We all have aims and targets for our business, no matter how big or small. By creating a Marketing Plan you can turn your wishes into a goal(s), and create a road path to focus on that can grow your customer base, increase referrals and keep your clients close!

What is the difference between a Marketing Strategy and a Marketing Plan?

A Marketing Strategy will detail your marketing objectives, give a market review, show your current situational analysis and the knowledge you have for your products and your target market.

Your Marketing Plan will take your strategy and show how you are going to achieve your goals, through what channels, messaging, possible campaigns and your budget and targets.

Key elements for your Plan….

  1. Your Marketing budget

Ideally a Marketing Plan starts with a budget, no matter how small. The way you spend that budget can impact on future activity. How you decide to allocate your budget can work in a number of ways, and it may well cover areas such as:

  1. Raising brand awareness - brand focused activity so people know you are there!
  2. Acquisition activity – acquiring new customer through different activities - get the perfect customer
  3. Retention activity – how to keep customers coming back for more
  4. Research – you may wish to do some market research
  5. Collateral – you may have to allocate part of your budget to creating your marketing materials

 

  1. Objectives and targets

Do you wish to generate leads? Raise brand awareness? Increase your data lists? Increase your social media followers? Ideally you will have a mix of targets to achieve over a period of 12 months.

Be as precise as you can and outline your key objectives or targets and what you will do to achieve them. If you have a number of different products with different features remember to treat them separately.

Hold yourself accountable, take the time to do what you need to do so you can focus your resource in the right places to achieve results.

 

  1. Marketing Channels

Once you have your budget you can then start to look at which channels are relevant to your target market and what the potential cost may be to have a presence.

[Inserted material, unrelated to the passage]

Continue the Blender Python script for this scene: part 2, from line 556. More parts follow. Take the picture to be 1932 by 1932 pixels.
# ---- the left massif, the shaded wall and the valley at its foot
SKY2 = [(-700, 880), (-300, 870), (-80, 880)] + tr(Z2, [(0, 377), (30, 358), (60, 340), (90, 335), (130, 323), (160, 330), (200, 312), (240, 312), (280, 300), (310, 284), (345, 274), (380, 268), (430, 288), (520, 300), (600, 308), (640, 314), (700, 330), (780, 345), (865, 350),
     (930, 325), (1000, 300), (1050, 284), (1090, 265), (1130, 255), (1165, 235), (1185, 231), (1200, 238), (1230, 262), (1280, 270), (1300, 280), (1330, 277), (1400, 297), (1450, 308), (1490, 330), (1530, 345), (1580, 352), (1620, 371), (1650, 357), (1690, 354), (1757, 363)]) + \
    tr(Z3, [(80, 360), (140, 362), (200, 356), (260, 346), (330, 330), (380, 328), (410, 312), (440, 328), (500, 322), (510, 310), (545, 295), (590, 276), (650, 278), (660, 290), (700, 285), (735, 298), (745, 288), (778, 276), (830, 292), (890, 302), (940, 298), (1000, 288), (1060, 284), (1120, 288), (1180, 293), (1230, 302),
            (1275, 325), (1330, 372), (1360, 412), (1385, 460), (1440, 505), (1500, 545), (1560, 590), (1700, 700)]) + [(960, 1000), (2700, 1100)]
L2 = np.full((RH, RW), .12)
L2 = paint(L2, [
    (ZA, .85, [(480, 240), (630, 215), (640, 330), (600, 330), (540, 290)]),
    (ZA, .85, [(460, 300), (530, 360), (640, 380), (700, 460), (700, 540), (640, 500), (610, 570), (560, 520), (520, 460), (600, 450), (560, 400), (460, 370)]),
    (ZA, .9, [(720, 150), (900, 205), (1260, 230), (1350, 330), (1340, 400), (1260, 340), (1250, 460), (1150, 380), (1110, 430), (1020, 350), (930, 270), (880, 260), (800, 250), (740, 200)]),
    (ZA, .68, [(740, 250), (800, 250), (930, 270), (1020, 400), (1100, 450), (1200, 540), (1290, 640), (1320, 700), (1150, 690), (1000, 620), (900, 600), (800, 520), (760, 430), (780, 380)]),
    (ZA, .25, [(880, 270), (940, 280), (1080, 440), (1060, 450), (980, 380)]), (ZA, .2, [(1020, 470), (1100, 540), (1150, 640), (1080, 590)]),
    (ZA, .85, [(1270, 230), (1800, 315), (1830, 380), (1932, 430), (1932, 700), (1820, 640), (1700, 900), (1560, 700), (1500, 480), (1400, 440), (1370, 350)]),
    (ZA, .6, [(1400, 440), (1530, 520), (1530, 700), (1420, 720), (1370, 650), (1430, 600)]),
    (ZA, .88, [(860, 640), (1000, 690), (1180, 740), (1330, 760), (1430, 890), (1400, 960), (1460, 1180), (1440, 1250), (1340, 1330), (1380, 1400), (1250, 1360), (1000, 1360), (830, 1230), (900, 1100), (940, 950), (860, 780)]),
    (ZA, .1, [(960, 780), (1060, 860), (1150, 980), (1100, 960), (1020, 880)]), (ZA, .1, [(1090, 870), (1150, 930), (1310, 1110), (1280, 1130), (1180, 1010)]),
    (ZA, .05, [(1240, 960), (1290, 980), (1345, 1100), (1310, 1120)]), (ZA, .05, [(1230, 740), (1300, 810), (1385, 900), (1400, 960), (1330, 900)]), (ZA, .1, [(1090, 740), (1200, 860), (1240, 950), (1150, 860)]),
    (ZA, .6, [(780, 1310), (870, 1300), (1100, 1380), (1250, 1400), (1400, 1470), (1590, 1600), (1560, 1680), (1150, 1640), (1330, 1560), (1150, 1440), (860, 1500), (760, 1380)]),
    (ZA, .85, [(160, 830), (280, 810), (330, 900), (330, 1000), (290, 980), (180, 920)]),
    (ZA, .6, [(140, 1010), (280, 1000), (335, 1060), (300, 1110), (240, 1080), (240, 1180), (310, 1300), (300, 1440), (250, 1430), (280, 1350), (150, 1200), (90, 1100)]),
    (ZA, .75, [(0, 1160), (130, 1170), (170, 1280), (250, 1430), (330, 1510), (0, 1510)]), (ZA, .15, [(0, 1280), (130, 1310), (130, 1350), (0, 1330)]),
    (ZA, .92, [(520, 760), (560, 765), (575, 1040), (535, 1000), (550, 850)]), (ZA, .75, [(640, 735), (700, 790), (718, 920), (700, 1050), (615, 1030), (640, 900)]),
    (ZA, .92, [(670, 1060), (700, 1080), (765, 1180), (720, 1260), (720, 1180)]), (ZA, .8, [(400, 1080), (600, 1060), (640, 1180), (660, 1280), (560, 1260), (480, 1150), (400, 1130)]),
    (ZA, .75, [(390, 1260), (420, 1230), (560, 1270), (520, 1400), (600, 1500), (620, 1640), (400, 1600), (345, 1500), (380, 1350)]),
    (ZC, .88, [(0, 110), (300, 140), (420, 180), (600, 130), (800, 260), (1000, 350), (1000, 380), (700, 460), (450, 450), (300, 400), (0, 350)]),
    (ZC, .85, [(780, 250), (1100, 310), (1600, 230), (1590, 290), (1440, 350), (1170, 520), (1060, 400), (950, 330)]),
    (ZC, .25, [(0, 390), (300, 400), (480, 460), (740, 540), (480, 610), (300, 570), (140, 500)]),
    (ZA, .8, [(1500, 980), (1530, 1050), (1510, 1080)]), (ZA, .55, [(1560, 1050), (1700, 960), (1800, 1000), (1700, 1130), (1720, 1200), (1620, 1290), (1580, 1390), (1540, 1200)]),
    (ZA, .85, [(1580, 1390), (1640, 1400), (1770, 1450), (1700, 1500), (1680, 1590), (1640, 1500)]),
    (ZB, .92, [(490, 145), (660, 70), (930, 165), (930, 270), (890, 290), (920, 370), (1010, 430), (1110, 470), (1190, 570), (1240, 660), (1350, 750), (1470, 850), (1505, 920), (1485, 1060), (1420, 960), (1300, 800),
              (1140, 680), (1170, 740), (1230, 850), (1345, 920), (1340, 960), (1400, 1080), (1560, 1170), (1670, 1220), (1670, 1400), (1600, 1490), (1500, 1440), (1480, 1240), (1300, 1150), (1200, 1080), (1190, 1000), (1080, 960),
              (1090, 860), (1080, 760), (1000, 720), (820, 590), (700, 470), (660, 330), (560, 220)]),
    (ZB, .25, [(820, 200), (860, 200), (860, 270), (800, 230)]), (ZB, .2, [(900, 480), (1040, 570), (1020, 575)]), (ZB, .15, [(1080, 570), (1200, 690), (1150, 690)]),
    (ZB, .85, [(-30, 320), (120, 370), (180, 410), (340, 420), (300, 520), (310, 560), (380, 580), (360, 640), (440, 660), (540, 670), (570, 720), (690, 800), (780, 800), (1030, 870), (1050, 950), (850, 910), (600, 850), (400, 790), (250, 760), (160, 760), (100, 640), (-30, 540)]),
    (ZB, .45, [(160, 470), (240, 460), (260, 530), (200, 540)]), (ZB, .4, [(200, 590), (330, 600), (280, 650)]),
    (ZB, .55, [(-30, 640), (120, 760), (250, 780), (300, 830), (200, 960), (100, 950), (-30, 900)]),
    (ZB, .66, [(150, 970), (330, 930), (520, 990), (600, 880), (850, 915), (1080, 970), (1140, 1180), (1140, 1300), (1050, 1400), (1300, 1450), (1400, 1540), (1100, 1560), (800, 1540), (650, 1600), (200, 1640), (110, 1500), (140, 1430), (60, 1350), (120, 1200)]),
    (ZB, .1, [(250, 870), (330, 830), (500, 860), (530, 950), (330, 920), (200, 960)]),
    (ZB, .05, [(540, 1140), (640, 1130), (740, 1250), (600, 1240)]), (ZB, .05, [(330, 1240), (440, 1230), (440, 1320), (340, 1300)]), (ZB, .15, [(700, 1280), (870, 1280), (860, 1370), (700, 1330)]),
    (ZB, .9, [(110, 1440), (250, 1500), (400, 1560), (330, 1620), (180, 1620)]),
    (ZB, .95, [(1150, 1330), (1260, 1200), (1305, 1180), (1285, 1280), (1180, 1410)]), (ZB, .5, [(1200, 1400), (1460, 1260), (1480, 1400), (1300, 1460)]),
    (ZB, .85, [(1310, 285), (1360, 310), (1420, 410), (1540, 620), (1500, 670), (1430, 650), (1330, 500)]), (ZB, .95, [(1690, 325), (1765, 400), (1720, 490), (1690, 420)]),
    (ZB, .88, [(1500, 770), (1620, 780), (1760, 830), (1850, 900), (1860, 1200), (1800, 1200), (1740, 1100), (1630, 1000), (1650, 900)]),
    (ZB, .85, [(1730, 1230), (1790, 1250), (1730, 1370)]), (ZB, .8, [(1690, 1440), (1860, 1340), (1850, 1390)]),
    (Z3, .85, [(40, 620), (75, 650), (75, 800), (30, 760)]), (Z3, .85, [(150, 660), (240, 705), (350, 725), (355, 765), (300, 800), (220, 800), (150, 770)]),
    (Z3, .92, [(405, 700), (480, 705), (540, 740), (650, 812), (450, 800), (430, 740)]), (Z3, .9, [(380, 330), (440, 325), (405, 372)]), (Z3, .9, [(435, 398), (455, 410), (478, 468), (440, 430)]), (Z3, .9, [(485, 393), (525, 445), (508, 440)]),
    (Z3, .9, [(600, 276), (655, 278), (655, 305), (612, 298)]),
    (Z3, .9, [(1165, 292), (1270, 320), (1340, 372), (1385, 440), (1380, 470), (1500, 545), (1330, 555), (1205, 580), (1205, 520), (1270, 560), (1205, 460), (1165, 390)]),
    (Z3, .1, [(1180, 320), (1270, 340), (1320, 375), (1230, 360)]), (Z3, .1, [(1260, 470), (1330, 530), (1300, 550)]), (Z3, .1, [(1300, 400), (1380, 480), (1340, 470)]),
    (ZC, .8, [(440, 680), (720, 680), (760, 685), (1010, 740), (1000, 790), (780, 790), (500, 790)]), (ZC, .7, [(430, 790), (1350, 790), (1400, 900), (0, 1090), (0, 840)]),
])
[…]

For example, you may feel local press advertising is suitable for you, so understanding the publication costs for this will help outline how much budget you may wish to allocate to this channel.

Or you may want to promote your business through social media, consider who your audience is and what they want to hear - not what you want to tell them!

Consider a mix of activity - not everyone is in one place!

 

  1. Activity schedule

Consider creating a monthly activity schedule outlining what activity you will be doing when, and for which products. More detailed plans can spin off this per activity if required

Plan your activity to suit your target market, so for example if the summer months are your busiest, then plan in your activity and your messages and be prepared with your collateral and follow-ups.

But also consider when your quiet times are and allow for this in your budgeting and forecasting. It’s very rare you will need to spend the same amount every month, and consider external influences on your activity.

 

  1. KPIs and tracking

KPIs (or Key Performance Indicators) are what you can measure that activity by. So if you know from experience that Adwords is forecasted to generate 10 enquiries a month for every £200 spent, this gives a baseline on which to monitor and measure.

Track all activity where you can. From website visitor stats, email stats and social media stats, to enquiries (from where) and conversion to actual sales, with the value of the sale. All this information over time will help you better understand what works for your business, where to make changes and what to stop. It will also show any product or seasonality trends.

Share your plan

Share with key stakeholders in the business and get the support whether that be the Sales guys, the Call centre or your Ops team. They need to have an understanding of what presence you will have in the market place, when and what you will be saying so they can align their behaviours and messaging to support the plan – providing consistent and cohesive engagement with the customer will be essential.

 

Don’t leave it in the drawer

A marketing plan is something that should be referred back to and updated on a regular basis. It will provide the real focus and accountability for your marketing activity, giving you insight as to how to change and improve things.